CA launches new network fault software

CA launches new network fault software

CA Inc. announced Spectrum 8.1 Monday, the newest version of its network fault management software.

The new release is the first in the industry to "combine all the possible causes of network outages," said Jerome Simms, director of Spectrum product management at CA, in an interview.

"We're extending the role of the network fault manager with an emphasis on helping to accelerate mean time to repair and to protect service level agreements by helping to prevent failures," he said.

IT staffers will be able to use the product to account for human error as a cause for outages, as well as technology problems, he said. CA Spectrum 8.1 will immediately notify network managers of any recent configuration changes that may have led to an outage or network slowdown.

The new release also integrates with CA's application management software, Wily Introscope, and enhances the previous integration to eHealth, a network performance tool, as well as CA's Unicenter Network and Systems Management product, Simms said.

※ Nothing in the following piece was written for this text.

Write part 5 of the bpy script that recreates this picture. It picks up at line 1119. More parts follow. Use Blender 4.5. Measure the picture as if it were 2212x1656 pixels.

James Wiedel, director of networking at the University of Southern California in Los Angeles, said he has been beta testing 8.1 and sees many improvements over his current version, 7.1. USC, which serves 35,000 students and staff, has been a Spectrum customer for many years adn uses the product to manage and monitor a large data network of more than 50,000 nodes on 1,200 switches in 250 buildings, he said.

One of the best new features is a completely rebuilt Management Information Base compiler, which "compiled virtually every device that I threw at it," Wiedel said. For example, it is able to recognize time clocks, weather stations and vending machines, and has the ability to generate network event and alarm files when needed. "This process was quite onerous previously," he said.

Wiedel also said he is able to run scripts using different protocols, such as SNMP, FTP and more, to talk to devices. Another feature allows him to check configuration changes on devices, and to compare those against the saved configurations on the devices, to see if a running configuration was changed but not saved.

"Running a large data network with over 50,000 nodes is tough enough, but Spectrum has been there making it easier," Wiedel said. "Spectrum 8.1 enhances that ease of use as well as our ability to drive down new avenues to get closer to the network managers' nirvana of no user complaints."

Simms said CA will charge for the new version in three maturity models (based on the level of management capability needed), starting at US$60,000 for a basic class, then $250,000 for a standard class and $570,000 for a premium class.